Gov. McAuliffe Rewrites Virginia’s Constitution to Help Democrats

Convicted felons have been unable to vote in Virginia since the 1830s. Well, that was the law until this past week, when Virginia Governor Terry McAuliffe issued a sweeping executive order that automatically restored voting rights to ex-felons — including those convicted of murder, armed robbery, rape, sexual assault, and other violent crimes — as soon as they have completed their sentences.

Virginia’s law made sense. If you won’t follow the law yourself, the reasoning goes, you can’t demand a role in making the law for everyone else. But while you couldn’t demand it, you could ask for it.

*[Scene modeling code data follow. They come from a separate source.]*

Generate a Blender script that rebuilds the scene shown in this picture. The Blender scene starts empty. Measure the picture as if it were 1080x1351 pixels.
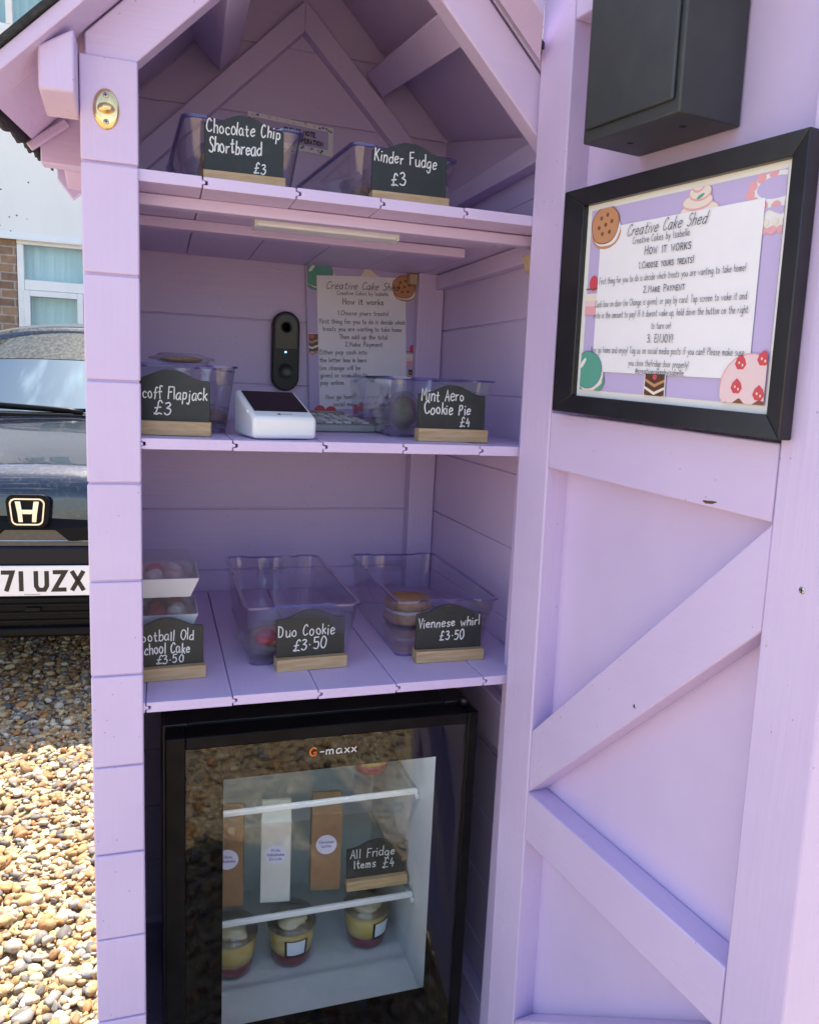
import bpy, bmesh, math, random
import numpy as np
from mathutils import Vector, Matrix

random.seed(7); rng = np.random.default_rng(11)
S = bpy.context.scene; COL = S.collection
PI = math.pi
ZC = 1.25                      # eye height above the gravel

# ------------------------------------------------------------------ camera
cam = bpy.data.cameras.new('camera'); camo = bpy.data.objects.new('camera', cam); COL.objects.link(camo)
FW = Vector((0.3080555, 0.9381075, -0.1582911)); RT = Vector((0.9513528, -0.3047099, 0.0456042)); DN = Vector((-0.0054513, -0.1646393, -0.9863388))
camo.matrix_world = Matrix(((RT.x, -DN.x, -FW.x, 0.08081), (RT.y, -DN.y, -FW.y, -1.02284), (RT.z, -DN.z, -FW.z, ZC), (0, 0, 0, 1)))
cam.sensor_fit = 'HORIZONTAL'; cam.sensor_width = 36.0; cam.lens = 1029.845 / 1080 * 36
cam.clip_start = .02; cam.clip_end = 600
S.camera = camo

# ------------------------------------------------------------------ light
SUN_EL, SUN_AZ = math.radians(67), math.radians(7)      # azimuth from +Y towards +X: behind the shed
w = bpy.data.worlds.new("World"); S.world = w; w.use_nodes = True
nt = w.node_tree; nt.nodes.clear(); N = nt.nodes.new; LK = nt.links.new
out = N('ShaderNodeOutputWorld'); bg = N('ShaderNodeBackground'); bg.inputs[1].default_value = .125
sky = N('ShaderNodeTexSky'); sky.sky_type = 'NISHITA'; sky.sun_disc = False
sky.sun_elevation = SUN_EL; sky.sun_rotation = SUN_AZ; sky.air_density = 1.0; sky.dust_density = 1.2; sky.ozone_density = 1.0
tc = N('ShaderNodeTexCoord'); no = N('ShaderNodeTexNoise'); no.inputs['Scale'].default_value = 10; no.inputs['Detail'].default_value = 8; no.inputs['Roughness'].default_value = .62
LK(tc.outputs['Generated'], no.inputs['Vector'])
cr = N('ShaderNodeValToRGB'); cr.color_ramp.elements[0].position = .56; cr.color_ramp.elements[1].position = .76
LK(no.outputs['Fac'], cr.inputs[0])
mx = N('ShaderNodeMix'); mx.data_type = 'RGBA'; mx.inputs[7].default_value = (13, 13.3, 13.8, 1)
LK(cr.outputs[0], mx.inputs[0]); LK(sky.outputs[0], mx.inputs[6]); LK(mx.outputs[2], bg.inputs[0]); LK(bg.outputs[0], out.inputs[0])
sl = bpy.data.lights.new('sun', 'SUN'); sl.energy = 4.5; sl.angle = math.radians(.5); sl.color = (1, .95, .87)
so = bpy.data.objects.new('sun', sl); COL.objects.link(so)
sd = Vector((math.sin(SUN_AZ) * math.cos(SUN_EL), math.cos(SUN_AZ) * math.cos(SUN_EL), math.sin(SUN_EL)))
so.rotation_euler = sd.to_track_quat('Z', 'Y').to_euler(); so.location = (0, 3, 8)
S.view_settings.view_transform = 'Standard'; S.view_settings.look = 'None'; S.view_settings.gamma = 1; S.view_settings.exposure = 1.56

# ------------------------------------------------------------------ materials
def mat(name, col, rough=.5, metal=0., spec=.5, coat=0.):
    m = bpy.data.materials.new(name); m.use_nodes = True; b = m.node_tree.nodes['Principled BSDF']
    b.inputs['Base Color'].default_value = (*col, 1); b.inputs['Roughness'].default_value = rough; b.inputs['Metallic'].default_value = metal
    b.inputs['Specular IOR Level'].default_value = spec; b.inputs['Coat Weight'].default_value = coat
    return m
def vary(m, c2, scale=(8, 8, 8), lo=.35, hi=.7, detail=4, bump=0., bscale=None, bdist=.002, rvar=0.):
    """second tone through noise, and bump, in object space"""
    nt = m.node_tree; b = nt.nodes['Principled BSDF']; N = nt.nodes.new; L = nt.links.new
    tc = N('ShaderNodeTexCoord'); mp = N('ShaderNodeMapping'); mp.inputs['Scale'].default_value = scale
    L(tc.outputs['Object'], mp.inputs[0])
    n = N('ShaderNodeTexNoise'); n.inputs['Scale'].default_value = 1; n.inputs['Detail'].default_value = detail; n.inputs['Roughness'].default_value = .6
    L(mp.outputs[0], n.inputs['Vector'])
    r = N('ShaderNodeValToRGB'); e = r.color_ramp.elements; e[0].position = lo; e[1].position = hi
    e[0].color = b.inputs['Base Color'].default_value; e[1].color = (*c2, 1)
    L(n.outputs['Fac'], r.inputs[0]); L(r.outputs[0], b.inputs['Base Color'])
    if rvar:
        ma = N('ShaderNodeMath'); ma.operation = 'MULTIPLY_ADD'; ma.inputs[1].default_value = rvar; ma.inputs[2].default_value = b.inputs['Roughness'].default_value - rvar / 2
        L(n.outputs['Fac'], ma.inputs[0]); L(ma.outputs[0], b.inputs['Roughness'])
    if bump:
        mp2 = N('ShaderNodeMapping'); mp2.inputs['Scale'].default_value = bscale or scale; L(tc.outputs['Object'], mp2.inputs[0])
        n2 = N('ShaderNodeTexNoise'); n2.inputs['Scale'].default_value = 1; n2.inputs['Detail'].default_value = 5; L(mp2.outputs[0], n2.inputs['Vector'])
        bp = N('ShaderNodeBump'); bp.inputs['Strength'].default_value = bump; bp.inputs['Distance'].default_value = bdist
        L(n2.outputs['Fac'], bp.inputs['Height']); L(bp.outputs[0], b.inputs['Normal'])
    return m
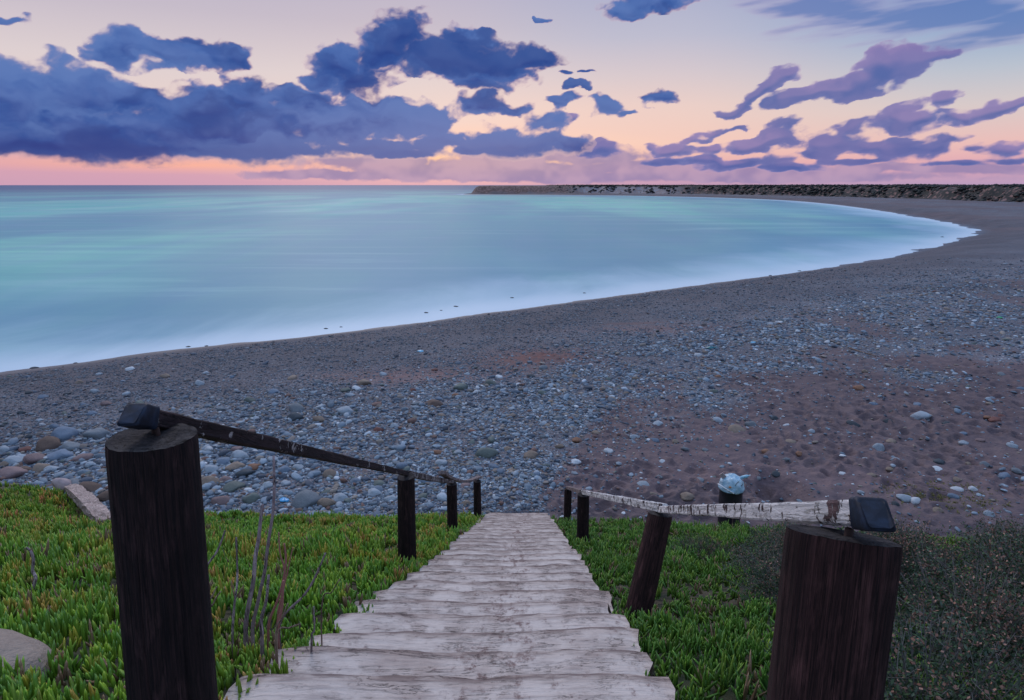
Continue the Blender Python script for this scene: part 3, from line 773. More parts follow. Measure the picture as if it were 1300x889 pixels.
def scatter(name, coll, pts, scl, rotz, tilt, cols, idx, label=None):
    me = bpy.data.meshes.new(name); me.vertices.add(len(pts)); me.vertices.foreach_set('co', np.asarray(pts, np.float32).ravel())
    def at(n_, t, v, key): a_ = me.attributes.new(n_, t, 'POINT'); a_.data.foreach_set(key, np.asarray(v).astype(np.float32 if key != 'value' or t == 'FLOAT' else np.int32).ravel())
    at('scl', 'FLOAT_VECTOR', scl, 'vector'); at('rot', 'FLOAT_VECTOR', np.stack([tilt[:, 0], tilt[:, 1], rotz], 1), 'vector')
    at('pcol', 'FLOAT_COLOR', np.concatenate([cols, np.ones((len(cols), 1))], 1), 'color')
    a_ = me.attributes.new('idx', 'INT', 'POINT'); a_.data.foreach_set('value', idx.astype(np.int32))
    ob = bpy.data.objects.new(name, me); col.objects.link(ob)
    ng = bpy.data.node_groups.new(name, 'GeometryNodeTree'); ng.interface.new_socket('Geometry', in_out='INPUT', socket_type='NodeSocketGeometry'); ng.interface.new_socket('Geometry', in_out='OUTPUT', socket_type='NodeSocketGeometry')
    N = ng.nodes; L = ng.links
    gi = N.new('NodeGroupInput'); go = N.new('NodeGroupOutput'); ip = N.new('GeometryNodeInstanceOnPoints'); ci = N.new('GeometryNodeCollectionInfo')
    ci.inputs['Collection'].default_value = coll; ci.inputs['Separate Children'].default_value = True; ci.inputs['Reset Children'].default_value = True
    def na(n_, t): q_ = N.new('GeometryNodeInputNamedAttribute'); q_.data_type = t; q_.inputs['Name'].default_value = n_; return [s__ for s__ in q_.outputs if s__.enabled and s__.name == 'Attribute'][0]
    L.new(gi.outputs[0], ip.inputs['Points']); L.new(ci.outputs[0], ip.inputs['Instance']); ip.inputs['Pick Instance'].default_value = True
    L.new(na('idx', 'INT'), ip.inputs['Instance Index']); L.new(na('scl', 'FLOAT_VECTOR'), ip.inputs['Scale'])
    e2 = N.new('FunctionNodeEulerToRotation'); L.new(na('rot', 'FLOAT_VECTOR'), e2.inputs[0]); L.new(e2.outputs[0], ip.inputs['Rotation'])
    L.new(ip.outputs[0], go.inputs[0])
    md = ob.modifiers.new('scatter', 'NODES'); md.node_group = ng
    tag(ob, label, None, None, 'stuff'); return ob
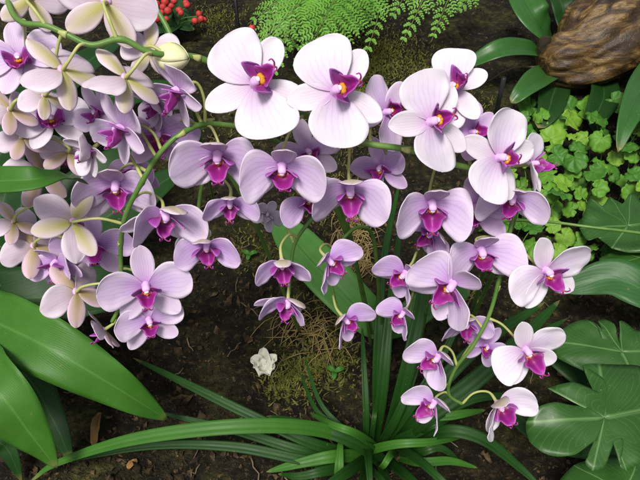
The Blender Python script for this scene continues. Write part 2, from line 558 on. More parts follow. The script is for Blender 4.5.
def make_moss():
    r = random.Random(8)
    m = MB()
    spots = [(375, 62, 45, 26, 2200), (350, 92, 45, 25, 1200), (425, 75, 24, 24, 700), (215, 20, 30, 16, 500), (250, 120, 60, 30, 500), (345, 130, 40, 30, 500), (300, 370, 34, 28, 700), (285, 385, 24, 20, 400),
             (335, 360, 28, 34, 500), (385, 45, 35, 25, 350), (335, 200, 45, 40, 600), (225, 20, 40, 20, 300), (470, 110, 30, 20, 250),
             (250, 250, 40, 30, 260), (320, 300, 30, 50, 420), (455, 290, 30, 20, 200)]
    for cx, cy, sx, sy, n in spots:
        for _ in range(n):
            p = on_ground(r.gauss(cx, sx * 0.5), r.gauss(cy, sy * 0.5))
            h = r.uniform(0.004, 0.014)
            d = V((r.gauss(0, 0.7), r.gauss(0, 0.7), 1)).normalized() * h
            a = r.uniform(0, 6.28)
            wv = V((math.cos(a), math.sin(a), 0)) * r.uniform(0.001, 0.002)
            e = V((r.gauss(0, 0.003), r.gauss(0, 0.003), 0))
            m.poly([p - wv, p + wv, p + d * 0.6 + wv * 0.8, p + d + e, p + d * 0.6 - wv * 0.8])
    o = m.build('moss', MOSS, smooth=False)
    tag(o, 'olive green moss growing in patches on the soil', 'moss', kind='stuff')
    m = MB()
    for cx, cy, sx, sy, n in [(352, 225, 16, 26, 150), (358, 262, 13, 16, 90), (300, 325, 22, 14, 40), (322, 335, 14, 20, 40), (335, 130, 30, 16, 60)]:
        for _ in range(n):
            p = on_ground(r.gauss(cx, sx * 0.6), r.gauss(cy, sy * 0.6))
            a = r.gauss(1.2, 0.9); L = r.uniform(0.03, 0.08); c = r.uniform(-1, 1) * 0.012
            di = V((math.cos(a), math.sin(a), 0)); si = V((-di.y, di.x, 0))
            pts = [p + di * L * (t - 0.5) + si * c * math.sin(t * 3.1) + V((0, 0, 0.003 + 0.02 * math.sin(t * 3.1) * abs(math.sin(a * 7)))) for t in (0, .25, .5, .75, 1)]
            m.tube(pts, [0.0006, 0.0008, 0.0008, 0.0007, 0.0003], 4)
    o = m.build('straw_tuft', STRAW)
    tag(o, 'pale dry straw and root threads tangled on the bed', 'straw', kind='stuff')


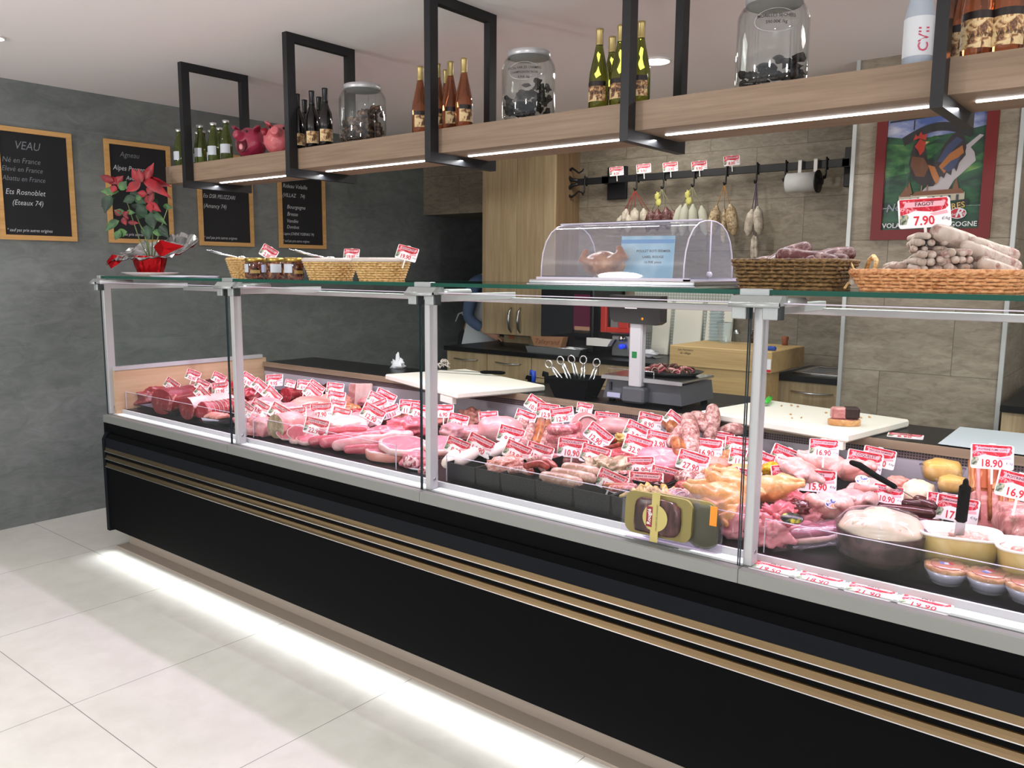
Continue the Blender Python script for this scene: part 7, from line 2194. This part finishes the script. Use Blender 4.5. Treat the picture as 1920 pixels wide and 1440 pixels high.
# blood sausages on a white dish
q = MB(); q.lathe([(0, .004), (.05, .003), (.085, .018), (.083, .020), (.05, .007), (0, .008)], mat('porcelain', '#eadfe4'), 30, sy=.75)
o = q.build('oval_dish'); put(o, (3.717, 0.578, 0.745), R(0)); tag(o, 'white dish under the dark blood sausages', 'dish')
g_ = 'dark blood sausages on the white dish'
for i, (a, b_, r_, lb_) in enumerate((((3.679, 0.458, 0.800), (3.796, 0.489, 0.800), .016, 'blood sausage lying top front of the dark pile'), ((3.683, 0.468, 0.775), (3.820, 0.476, 0.775), .017, 'blood sausage lying lowest of the dark pile'), ((3.727, 0.516, 0.810), (3.834, 0.596, 0.800), .016, 'blood sausage at the back under the EN SAUCE tag'), ((3.710, 0.442, 0.765), (3.804, 0.423, 0.765), .016, 'blood sausage tucked behind the big doughy bowl'), ((3.749, 0.554, 0.815), (3.791, 0.528, 0.810), .018, 'short blood sausage piece with its cut end showing'))):
    link('blood_sausage', [a, b_], r_, K_NOIR, lb_, 'sausage', g_, n=14)
# yellow loaves in clear tubs
def cleartub(c, rz, label, s=1.0):
    t = thing('clear_tub', c, rz, label=label, cat='tub', group='clear tubs of yellow loaf at the back')
    q = MB()
    q.lathe([(.046, 0), (.058, .045), (.060, .047)], G_FILM, 24); q.build('tub', t)
    q = MB(); q.blob((0, 0, .036), .050, .044, .032, K_OMEL, amp=.12, freq=1.6, seed=3, p=.7); q.build('loaf', t)
    t.scale = (s, s, s)
    return t
cleartub((3.745, 0.860, 0.805), R(10), 'clear tub of yellow loaf slices nearer the smoked ribs tag', 1.1)
cleartub((3.795, 0.762, 0.800), R(0), 'smaller clear tub of yellow loaf in front of the larger one', .8)
lump('white_cheese_pack', (3.708, 0.737, 0.790), (.045, .045, .04), 0, K_DOUGH, 'white wrapped loaf beside the clear tubs', 'loaf', seed=110, amp=.15)
lump('cooked_poultry', (3.637, 0.793, 0.800), (.035, .03, .02), 0, K_PORKSK, 'small pinkish poultry piece beside the black knife tip', 'poultry', seed=111)
# knife with black handle in the chicken
t = thing('carving_knife', (3.637, 0.535, 0.870), label='black-handled knife lying tip down across the pale chickens', cat='knife', rot=(0, R(28), R(24)))
q = MB(); q.tube([(-.075, 0, .0), (-.055, 0, .004), (0, 0, 0), (.055, 0, 0)], [.010, .012, .011, .010], M_BLACKP, 10, flat=.8, round_ends=True); q.build('handle', t)
q = MB(); q.prism([(.055, -.009), (.055, .009), (.13, .006), (.16, -.004)], -.001, .001, M_STEEL, axis='z'); q.build('blade', t)
# terrine tubs
M_TUB = mat('white_tub', '#efece8', .25, coat=.3)
def terrine(c, rz, label, m2, name='terrine_tub'):
    t = thing(name, c, rz, label=label, cat='terrine')
    q = MB()
    for (w0, d0, w1, d1, z0, z1, m_) in ((.150, .100, .176, .122, 0, .085, K_YFAT),):
        vs = []
        for (w_, d_, z) in ((w0, d0, z0), (w1, d1, z1)):
            for i in range(40):
                a = 2 * pi * i / 40; k = (abs(cos(a)) ** 4 + abs(sin(a)) ** 4) ** (-.25)
                vs.append((w_ / 2 * cos(a) * k, d_ / 2 * sin(a) * k, z))
        fs = [(i, (i + 1) % 40, 40 + (i + 1) % 40, 40 + i) for i in range(40)] + [tuple(reversed(range(40)))]
        q.add(vs, fs, K_YFAT, True)
    q.build('tub_body', t)
    q = MB(); vs = []
    for (w_, d_, z) in ((.176, .122, .085), (.190, .136, .086), (.190, .136, .092), (.170, .116, .090), (.155, .102, .055)):
        for i in range(40):
            a = 2 * pi * i / 40; k = (abs(cos(a)) ** 4 + abs(sin(a)) ** 4) ** (-.25)
            vs.append((w_ / 2 * cos(a) * k, d_ / 2 * sin(a) * k, z))
    fs = [(j * 40 + i, j * 40 + (i + 1) % 40, (j + 1) * 40 + (i + 1) % 40, (j + 1) * 40 + i) for j in range(4) for i in range(40)]
    q.add(vs, fs, M_TUB, True); q.build('rim', t)
    q = MB(); rnd = random.Random(int(c[0] * 100))
    q.box((-.07, -.045, .04), (.07, .045, .066), m2)
    for i in range(16):
        q.blob((rnd.uniform(-.055, .055), rnd.uniform(-.034, .036), .070), rnd.uniform(.016, .026), rnd.uniform(.012, .02), .014, m2, amp=.45, freq=2, seed=i, n=12, k=8, rot=rnd.uniform(0, 3))
    q.build('meat', t)
    return t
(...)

Virginia law provided for restoration of voting rights on a case-by-case basis to those ex-felons who demonstrated that they could again be trusted with the franchise.

McAuliffe’s actions effectively rewrite the Virginia Constitution, which provides for restoration of voting rights on an individual basis. 

But McAuliffe clearly wasn’t going to let some pesky document like the Commonwealth’s constitution get in the way of partisan politics. The move could add more than 200,000 voters to a state that is sure to be a key swing state in the 2016 election. 

So which way will ex-felons swing Virginia? Take a guess. I’ll give you a hint: 7 in 10 felons are registered Democrats.